Italian legislation is concerned first and foremost with protecting creditors by requiring the recapitalisation of the company, liquidation or transformation of the company, already at a stage of mere alarm based solely on accounting data, not necessarily indicative of a company's true state of health, and regardless of whether the company is covered by substantial shareholder financing that can potentially compensate for asset losses. This protects more the creditors, but the very high rigidity imposed by the legislation also entails higher costs for companies. In fact, the accounting data is not always revealing the true state of health of a company (for example, there may be assets that cannot be accounted, but allow anyway the company to continue with the same financial and asset structure).
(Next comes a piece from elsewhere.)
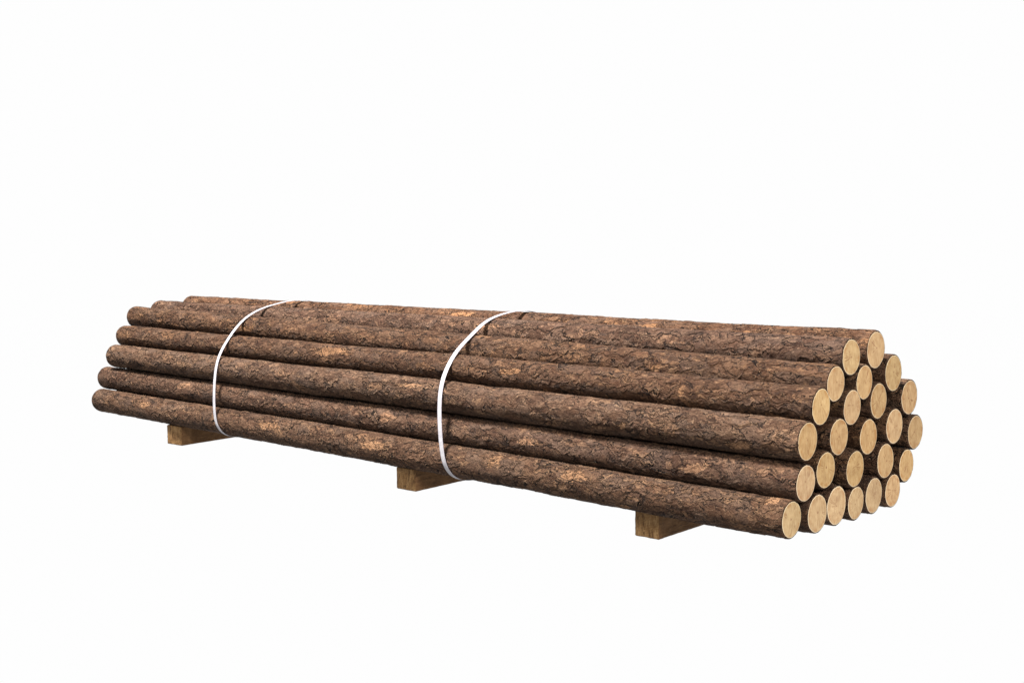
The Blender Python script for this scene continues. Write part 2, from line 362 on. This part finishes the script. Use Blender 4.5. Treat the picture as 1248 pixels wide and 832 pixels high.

Nevertheless, even in the latter case, Italian law requires shareholders to proceed with recapitalisation and/or in any case to tie up capital to the company that is surplus to its financial needs. On the other hand, German law, by allowing the evaluation of a company's net worth on a going-concern basis, offers greater flexibility and makes it possible to operate with a negative net worth, in a number of situations in which Italian law would instead require recapitalisation operations (and not to mention the fact that, for the purposes of ascertaining the company's possible state of insolvency, the repayment of a shareholders' loan subordinated to other credits is considered not as a liability, but as an equity contribution). These factors allow especially those corporations organised with a minimum share capital, in which it is not uncommon for losses of more than half the share capital to occur, to still be able to continue their business. On the other hand, the adoption of business continuity criteria must always be verified. For companies with risk or uncertainty factors, German legislature and case law require more detailed evaluations and more comprehensive reports from German administrators, as well as speeding up the preparation of financial statements.